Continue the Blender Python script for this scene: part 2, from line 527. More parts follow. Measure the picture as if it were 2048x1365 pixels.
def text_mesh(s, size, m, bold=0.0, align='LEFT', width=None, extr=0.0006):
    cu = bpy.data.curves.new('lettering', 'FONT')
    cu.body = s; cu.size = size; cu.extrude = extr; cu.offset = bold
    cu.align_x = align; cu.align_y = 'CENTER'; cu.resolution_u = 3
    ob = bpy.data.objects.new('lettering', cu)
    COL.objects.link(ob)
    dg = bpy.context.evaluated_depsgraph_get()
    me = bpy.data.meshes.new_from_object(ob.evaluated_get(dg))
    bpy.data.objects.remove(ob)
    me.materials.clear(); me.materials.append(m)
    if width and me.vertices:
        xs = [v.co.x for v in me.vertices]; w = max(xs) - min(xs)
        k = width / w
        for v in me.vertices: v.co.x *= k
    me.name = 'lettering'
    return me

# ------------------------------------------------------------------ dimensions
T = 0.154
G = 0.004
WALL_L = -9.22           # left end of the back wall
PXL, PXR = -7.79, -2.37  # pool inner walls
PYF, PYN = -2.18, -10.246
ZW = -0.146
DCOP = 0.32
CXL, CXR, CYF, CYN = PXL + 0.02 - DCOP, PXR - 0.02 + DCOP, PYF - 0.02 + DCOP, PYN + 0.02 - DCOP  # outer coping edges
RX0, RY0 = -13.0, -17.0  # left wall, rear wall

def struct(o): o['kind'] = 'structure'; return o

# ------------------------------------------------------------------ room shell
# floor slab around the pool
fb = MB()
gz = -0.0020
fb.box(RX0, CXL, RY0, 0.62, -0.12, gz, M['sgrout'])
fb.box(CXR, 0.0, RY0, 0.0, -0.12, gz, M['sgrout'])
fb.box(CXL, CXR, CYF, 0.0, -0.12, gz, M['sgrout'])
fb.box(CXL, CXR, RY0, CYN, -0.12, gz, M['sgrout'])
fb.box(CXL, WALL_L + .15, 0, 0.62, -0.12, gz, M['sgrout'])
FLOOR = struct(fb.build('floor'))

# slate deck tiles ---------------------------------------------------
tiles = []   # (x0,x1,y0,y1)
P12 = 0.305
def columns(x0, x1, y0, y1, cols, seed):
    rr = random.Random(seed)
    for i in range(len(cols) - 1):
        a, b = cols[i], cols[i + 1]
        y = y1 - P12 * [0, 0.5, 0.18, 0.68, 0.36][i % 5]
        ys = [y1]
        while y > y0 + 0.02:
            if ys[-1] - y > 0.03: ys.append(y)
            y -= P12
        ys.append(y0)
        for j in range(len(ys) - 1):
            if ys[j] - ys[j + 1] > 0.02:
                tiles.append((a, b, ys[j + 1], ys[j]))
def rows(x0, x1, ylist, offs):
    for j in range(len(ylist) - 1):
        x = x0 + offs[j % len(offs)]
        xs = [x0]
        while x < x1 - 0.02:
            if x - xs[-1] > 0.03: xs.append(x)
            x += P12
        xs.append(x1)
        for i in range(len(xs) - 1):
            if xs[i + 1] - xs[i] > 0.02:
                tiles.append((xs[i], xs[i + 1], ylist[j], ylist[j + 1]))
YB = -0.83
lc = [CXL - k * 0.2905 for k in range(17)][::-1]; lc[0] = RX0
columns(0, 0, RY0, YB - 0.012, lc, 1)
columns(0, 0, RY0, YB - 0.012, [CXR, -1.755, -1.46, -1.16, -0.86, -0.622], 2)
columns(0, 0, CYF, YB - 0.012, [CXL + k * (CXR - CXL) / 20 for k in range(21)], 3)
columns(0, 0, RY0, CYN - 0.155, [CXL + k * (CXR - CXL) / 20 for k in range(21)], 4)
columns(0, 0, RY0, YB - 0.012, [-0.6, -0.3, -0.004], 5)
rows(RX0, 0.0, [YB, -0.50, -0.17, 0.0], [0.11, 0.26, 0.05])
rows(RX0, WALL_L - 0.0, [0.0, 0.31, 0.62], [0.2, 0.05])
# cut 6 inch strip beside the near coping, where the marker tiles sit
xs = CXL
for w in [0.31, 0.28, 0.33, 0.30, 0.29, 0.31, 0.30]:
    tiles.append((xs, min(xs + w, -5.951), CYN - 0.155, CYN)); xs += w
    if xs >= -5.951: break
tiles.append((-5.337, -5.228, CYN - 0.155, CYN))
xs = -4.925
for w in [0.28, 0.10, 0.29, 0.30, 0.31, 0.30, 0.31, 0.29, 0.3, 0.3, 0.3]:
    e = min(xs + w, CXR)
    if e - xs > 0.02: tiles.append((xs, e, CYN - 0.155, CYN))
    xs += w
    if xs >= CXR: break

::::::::

◆ Direction: Transcribe the data. Leave every line exactly as it is.

◆ Response:
Continue the Blender Python script for this scene: part 2, from line 527. More parts follow. Measure the picture as if it were 2048x1365 pixels.
def text_mesh(s, size, m, bold=0.0, align='LEFT', width=None, extr=0.0006):
    cu = bpy.data.curves.new('lettering', 'FONT')
    cu.body = s; cu.size = size; cu.extrude = extr; cu.offset = bold
    cu.align_x = align; cu.align_y = 'CENTER'; cu.resolution_u = 3
    ob = bpy.data.objects.new('lettering', cu)
    COL.objects.link(ob)
    dg = bpy.context.evaluated_depsgraph_get()
    me = bpy.data.meshes.new_from_object(ob.evaluated_get(dg))
    bpy.data.objects.remove(ob)
    me.materials.clear(); me.materials.append(m)
    if width and me.vertices:
        xs = [v.co.x for v in me.vertices]; w = max(xs) - min(xs)
        k = width / w
        for v in me.vertices: v.co.x *= k
    me.name = 'lettering'
    return me

# ------------------------------------------------------------------ dimensions
T = 0.154
G = 0.004
WALL_L = -9.22           # left end of the back wall
PXL, PXR = -7.79, -2.37  # pool inner walls
PYF, PYN = -2.18, -10.246
ZW = -0.146
DCOP = 0.32
CXL, CXR, CYF, CYN = PXL + 0.02 - DCOP, PXR - 0.02 + DCOP, PYF - 0.02 + DCOP, PYN + 0.02 - DCOP  # outer coping edges
RX0, RY0 = -13.0, -17.0  # left wall, rear wall

def struct(o): o['kind'] = 'structure'; return o

# ------------------------------------------------------------------ room shell
# floor slab around the pool
fb = MB()
gz = -0.0020
fb.box(RX0, CXL, RY0, 0.62, -0.12, gz, M['sgrout'])
fb.box(CXR, 0.0, RY0, 0.0, -0.12, gz, M['sgrout'])
fb.box(CXL, CXR, CYF, 0.0, -0.12, gz, M['sgrout'])
fb.box(CXL, CXR, RY0, CYN, -0.12, gz, M['sgrout'])
fb.box(CXL, WALL_L + .15, 0, 0.62, -0.12, gz, M['sgrout'])
FLOOR = struct(fb.build('floor'))

# slate deck tiles ---------------------------------------------------
tiles = []   # (x0,x1,y0,y1)
P12 = 0.305
def columns(x0, x1, y0, y1, cols, seed):
    rr = random.Random(seed)
    for i in range(len(cols) - 1):
        a, b = cols[i], cols[i + 1]
        y = y1 - P12 * [0, 0.5, 0.18, 0.68, 0.36][i % 5]
        ys = [y1]
        while y > y0 + 0.02:
            if ys[-1] - y > 0.03: ys.append(y)
            y -= P12
        ys.append(y0)
        for j in range(len(ys) - 1):
            if ys[j] - ys[j + 1] > 0.02:
                tiles.append((a, b, ys[j + 1], ys[j]))
def rows(x0, x1, ylist, offs):
    for j in range(len(ylist) - 1):
        x = x0 + offs[j % len(offs)]
        xs = [x0]
        while x < x1 - 0.02:
            if x - xs[-1] > 0.03: xs.append(x)
            x += P12
        xs.append(x1)
        for i in range(len(xs) - 1):
            if xs[i + 1] - xs[i] > 0.02:
                tiles.append((xs[i], xs[i + 1], ylist[j], ylist[j + 1]))
YB = -0.83
lc = [CXL - k * 0.2905 for k in range(17)][::-1]; lc[0] = RX0
columns(0, 0, RY0, YB - 0.012, lc, 1)
columns(0, 0, RY0, YB - 0.012, [CXR, -1.755, -1.46, -1.16, -0.86, -0.622], 2)
columns(0, 0, CYF, YB - 0.012, [CXL + k * (CXR - CXL) / 20 for k in range(21)], 3)
columns(0, 0, RY0, CYN - 0.155, [CXL + k * (CXR - CXL) / 20 for k in range(21)], 4)
columns(0, 0, RY0, YB - 0.012, [-0.6, -0.3, -0.004], 5)
rows(RX0, 0.0, [YB, -0.50, -0.17, 0.0], [0.11, 0.26, 0.05])
rows(RX0, WALL_L - 0.0, [0.0, 0.31, 0.62], [0.2, 0.05])
# cut 6 inch strip beside the near coping, where the marker tiles sit
xs = CXL
for w in [0.31, 0.28, 0.33, 0.30, 0.29, 0.31, 0.30]:
    tiles.append((xs, min(xs + w, -5.951), CYN - 0.155, CYN)); xs += w
    if xs >= -5.951: break
tiles.append((-5.337, -5.228, CYN - 0.155, CYN))
xs = -4.925
for w in [0.28, 0.10, 0.29, 0.30, 0.31, 0.30, 0.31, 0.29, 0.3, 0.3, 0.3]:
    e = min(xs + w, CXR)
    if e - xs > 0.02: tiles.append((xs, e, CYN - 0.155, CYN))
    xs += w
    if xs >= CXR: break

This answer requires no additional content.